Discrete Mathematics Model Question Paper April 2025 | MSU B.Sc Computer Science Semester 2

University: Manonmaniam Sundaranar University

This Discrete Mathematics model question paper is based on the latest syllabus for B.Sc Computer Science Semester 2 students.

Course: B.Sc.
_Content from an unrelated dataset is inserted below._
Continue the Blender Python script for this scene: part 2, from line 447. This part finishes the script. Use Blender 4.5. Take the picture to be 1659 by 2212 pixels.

Computer Science
Semester: II
Subject: Discrete Mathematics
Time: 3 Hours
Maximum Marks: 75

---

✨ PART – A (10 × 1 = 10 Marks)

Answer All Questions

1. Which of the following is a subset of every set?
   • a) Universal set
   • b) Empty set
   • c) Power set
   • d) Singleton set
2. If A = {1, 2, 3}, then the power set P(A) has how many elements?
   • a) 6
   • b) 3
   • c) 9
   • d) 8
3. If (a, b) ∈ R ⇒ (b, a) ∈ R, then the relation is:
   • a) Reflexive
   • b) Transitive
   • c) Symmetric
   • d) Antisymmetric
4. The inverse of the relation R = {(1, 2), (2, 3)} is:
   • a) {(1, 2), (2, 3)}
   • b) {(3, 2), (2, 1)}
   • c) {(2, 2), (3, 3)}
   • d) {(2, 1), (3, 2)}
5. The function f(x) = x + 1 from integers to integers is:
   • a) Injective only
   • b) Surjective only
   • c) Bijective
   • d) Neither injective nor surjective
6. If f(x) = x + 2, then its inverse is:
   • a) f⁻¹(x) = x − 2
   • b) f⁻¹(x) = x + 2
   • c) f⁻¹(x) = 1 − x
   • d) f⁻¹(x) = 2x
7. Which of the following is a tautology?
   • a) P ∧ ¬P
   • b) P ∨ ¬P
   • c) P → ¬P
   • d) P ∧ Q
8. What is the truth value of P → P?
   • a) True
   • b) False
   • c) Undefined
   • d) None of the above
9. Which matrix satisfies A = A^T?
   • a) Skew-symmetric matrix
   • b) Symmetric matrix
   • c) Identity matrix
   • d) Diagonal matrix
10. Which is a property of transpose of matrices?
    • a) (A^T)^T = A
    • b) (A + B)^T = A^T + B^T
    • c) (AB)^T = B^TA^T
    • d) All of the above

---

✨ PART – B (5 × 5 = 25 Marks)

Answer All Questions (Either OR)
Answer should not exceed 250 words

11. a) Define power set with an example
    OR
    b) If A = {1, 2, 3}, B = {3, 4}, C = {4, 5, 6}, find A × (B ∪ C)
12. a) Explain closure operations on relations
    OR
    b) Find the reflexive closure of R = {(a, a), (a, b), (b, c), (c, a)} on A = {a, b, c}
13. a) List the classification of functions
    OR
    b) Let f: R → R defined by f(x) = 5x + 1. Find f^-1
14. a) Describe tautology with example
    OR
    b) Prove: (P → (Q → R)) ⇒ ((P → Q) → (P → R))
15. a) Describe operations on matrices
    OR
    b) Define symmetric and skew-symmetric matrices with examples

---

✨ PART – C (5 × 8 = 40 Marks)

Answer All Questions (Either OR)
Answer should not exceed 500 words

16. a) Describe operations on sets with examples
    OR
    b) Prove: A ∩ (B ∪ C) = (A ∩ B) ∪ (A ∩ C)
17. a) Describe classifications of relations
    OR
    b) Let A = {1, 2, 3}, R = {(1,2), (1,3), (2,3)}. Determine matrix MR
18. a) Explain composite and inverse functions with examples
    OR
    b) Define functions with an example problem
19. a) Prove: A = (P → (Q → R)) → ((P → Q) → (P → R))
    OR
    b) Construct truth table for:
    A = (P ∧ Q) ∨ (¬P ∧ Q) ∨ (P ∧ ¬Q) ∨ (¬P ∧ ¬Q)
20. a) Find determinant of matrix:
    
    

    1	2	3
    4	5	6
    7	8	9

    
    OR
    b) Explain different types of matrices with examples

---